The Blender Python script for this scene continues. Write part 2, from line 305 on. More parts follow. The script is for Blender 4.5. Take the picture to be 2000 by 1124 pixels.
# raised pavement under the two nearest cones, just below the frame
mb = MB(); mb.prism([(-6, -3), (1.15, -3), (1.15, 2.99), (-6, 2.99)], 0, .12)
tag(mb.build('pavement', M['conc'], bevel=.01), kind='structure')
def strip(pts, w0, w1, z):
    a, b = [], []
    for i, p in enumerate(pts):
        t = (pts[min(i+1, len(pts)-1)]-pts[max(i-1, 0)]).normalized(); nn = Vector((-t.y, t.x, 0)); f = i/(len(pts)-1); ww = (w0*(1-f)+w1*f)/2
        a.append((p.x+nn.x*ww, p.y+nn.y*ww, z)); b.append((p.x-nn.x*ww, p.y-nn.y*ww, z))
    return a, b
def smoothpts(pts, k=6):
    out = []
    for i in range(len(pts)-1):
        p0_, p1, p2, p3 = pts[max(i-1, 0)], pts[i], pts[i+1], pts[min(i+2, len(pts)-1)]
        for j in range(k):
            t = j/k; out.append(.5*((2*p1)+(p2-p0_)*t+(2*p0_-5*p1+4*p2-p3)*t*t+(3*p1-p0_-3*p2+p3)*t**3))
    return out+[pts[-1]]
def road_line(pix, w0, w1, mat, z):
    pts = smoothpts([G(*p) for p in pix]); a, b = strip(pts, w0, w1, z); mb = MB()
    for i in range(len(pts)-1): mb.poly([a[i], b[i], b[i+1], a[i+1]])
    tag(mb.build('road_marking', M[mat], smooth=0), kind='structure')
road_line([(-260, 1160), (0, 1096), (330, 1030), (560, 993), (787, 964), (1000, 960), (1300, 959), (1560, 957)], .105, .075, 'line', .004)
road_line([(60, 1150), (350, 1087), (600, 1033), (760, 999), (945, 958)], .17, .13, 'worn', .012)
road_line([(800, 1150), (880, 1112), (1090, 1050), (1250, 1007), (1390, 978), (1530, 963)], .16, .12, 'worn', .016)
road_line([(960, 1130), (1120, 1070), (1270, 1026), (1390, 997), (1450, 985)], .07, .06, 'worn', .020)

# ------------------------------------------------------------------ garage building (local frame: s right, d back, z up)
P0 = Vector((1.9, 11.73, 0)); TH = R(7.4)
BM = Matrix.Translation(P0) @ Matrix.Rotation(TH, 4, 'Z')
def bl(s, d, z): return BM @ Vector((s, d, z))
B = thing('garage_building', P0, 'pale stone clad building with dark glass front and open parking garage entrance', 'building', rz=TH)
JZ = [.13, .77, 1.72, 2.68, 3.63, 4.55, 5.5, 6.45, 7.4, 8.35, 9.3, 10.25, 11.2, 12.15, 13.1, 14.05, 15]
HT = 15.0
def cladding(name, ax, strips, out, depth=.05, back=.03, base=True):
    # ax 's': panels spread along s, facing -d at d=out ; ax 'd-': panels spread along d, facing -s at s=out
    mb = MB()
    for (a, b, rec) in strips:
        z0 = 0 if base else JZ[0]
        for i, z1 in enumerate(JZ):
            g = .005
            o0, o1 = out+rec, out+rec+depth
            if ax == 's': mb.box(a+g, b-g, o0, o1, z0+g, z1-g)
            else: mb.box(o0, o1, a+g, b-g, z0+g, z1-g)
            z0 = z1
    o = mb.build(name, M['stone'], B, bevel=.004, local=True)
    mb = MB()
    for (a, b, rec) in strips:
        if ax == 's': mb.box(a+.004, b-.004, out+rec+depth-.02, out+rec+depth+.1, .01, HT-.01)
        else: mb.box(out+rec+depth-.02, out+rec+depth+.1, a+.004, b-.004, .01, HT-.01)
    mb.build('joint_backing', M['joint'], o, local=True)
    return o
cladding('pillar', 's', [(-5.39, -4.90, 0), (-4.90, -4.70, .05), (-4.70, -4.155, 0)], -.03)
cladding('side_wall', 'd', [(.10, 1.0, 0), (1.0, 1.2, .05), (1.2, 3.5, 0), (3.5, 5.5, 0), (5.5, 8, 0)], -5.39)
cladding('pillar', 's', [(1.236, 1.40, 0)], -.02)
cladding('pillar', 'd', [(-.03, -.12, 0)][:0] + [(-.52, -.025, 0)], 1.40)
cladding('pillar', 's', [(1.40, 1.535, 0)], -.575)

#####

Extract the lines above, from the first one through the one containing "985)], .07, .06, 'worn', .020)", and return only those, unchanged.

The Blender Python script for this scene continues. Write part 2, from line 305 on. More parts follow. The script is for Blender 4.5. Take the picture to be 2000 by 1124 pixels.
# raised pavement under the two nearest cones, just below the frame
mb = MB(); mb.prism([(-6, -3), (1.15, -3), (1.15, 2.99), (-6, 2.99)], 0, .12)
tag(mb.build('pavement', M['conc'], bevel=.01), kind='structure')
def strip(pts, w0, w1, z):
    a, b = [], []
    for i, p in enumerate(pts):
        t = (pts[min(i+1, len(pts)-1)]-pts[max(i-1, 0)]).normalized(); nn = Vector((-t.y, t.x, 0)); f = i/(len(pts)-1); ww = (w0*(1-f)+w1*f)/2
        a.append((p.x+nn.x*ww, p.y+nn.y*ww, z)); b.append((p.x-nn.x*ww, p.y-nn.y*ww, z))
    return a, b
def smoothpts(pts, k=6):
    out = []
    for i in range(len(pts)-1):
        p0_, p1, p2, p3 = pts[max(i-1, 0)], pts[i], pts[i+1], pts[min(i+2, len(pts)-1)]
        for j in range(k):
            t = j/k; out.append(.5*((2*p1)+(p2-p0_)*t+(2*p0_-5*p1+4*p2-p3)*t*t+(3*p1-p0_-3*p2+p3)*t**3))
    return out+[pts[-1]]
def road_line(pix, w0, w1, mat, z):
    pts = smoothpts([G(*p) for p in pix]); a, b = strip(pts, w0, w1, z); mb = MB()
    for i in range(len(pts)-1): mb.poly([a[i], b[i], b[i+1], a[i+1]])
    tag(mb.build('road_marking', M[mat], smooth=0), kind='structure')
road_line([(-260, 1160), (0, 1096), (330, 1030), (560, 993), (787, 964), (1000, 960), (1300, 959), (1560, 957)], .105, .075, 'line', .004)
road_line([(60, 1150), (350, 1087), (600, 1033), (760, 999), (945, 958)], .17, .13, 'worn', .012)
road_line([(800, 1150), (880, 1112), (1090, 1050), (1250, 1007), (1390, 978), (1530, 963)], .16, .12, 'worn', .016)
road_line([(960, 1130), (1120, 1070), (1270, 1026), (1390, 997), (1450, 985)], .07, .06, 'worn', .020)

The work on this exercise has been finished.